In the first place, the newly discovered ramp has no drag marks, no deep grooves caused by the runners of a sledge. As you wouldn't drag a block of stone over the rough stone of the ramp - you'd damage the block of stone! - this can only mean that the block was supported by rollers, with or without a sledge. (And this is also the reason why the post holes were required. It would require a much steeper slope than this to cause a block of stone or even a stone on a sledge, to slide backwards down the ramp unless it was also mounted on rollers.)

Secondly, pouring water in advance of the sledge runners would lubricate the path of the sledge over earth - mud is slippery. I am not aware of any studies on the subject, but personal experience walking on our local beach gives me the impression that wet sand is slightly less slippery than dry sand. I believe I am correct in saying that most of the journey from quarry to building site - whichever quarry was involved - was over sand rather than over fertile fields and standing crops.

The most impressive thing about this new discovery, however, is the angle of the ramp - 20°! For those not used to the Continental method of specifying steepness, that is 1:5. Here in Britain the authorities put up warning signs when the slope of a road is a mere 1:10. 1:5 counts as steep enough to have truck drivers engaging low gear and caravan towers flipping down the little gizmo that stops the caravan's brakes coming on.

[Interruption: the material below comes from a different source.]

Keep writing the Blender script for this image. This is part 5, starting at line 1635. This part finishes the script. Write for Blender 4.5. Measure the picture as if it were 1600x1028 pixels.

The ramps depicted on the internet are nowhere near 20° because that was thought to be far too steep for practical haulage. I'm no mathematician, but if anyone cares to do the sums, I suspect you will find that a single ramp of 20° would use considerably less material than has previously been calculated - just over half the amount if my school-boy maths isn't too grievously mistaken.

So eat your heart out, von Daniken. The "aliens-did-it" theory has just taken another blow. Instead of little green men building the pyramids, it was little brown men, dusty, sweaty, but on the whole rather proud of the way they could haul stones up a 20° ramp!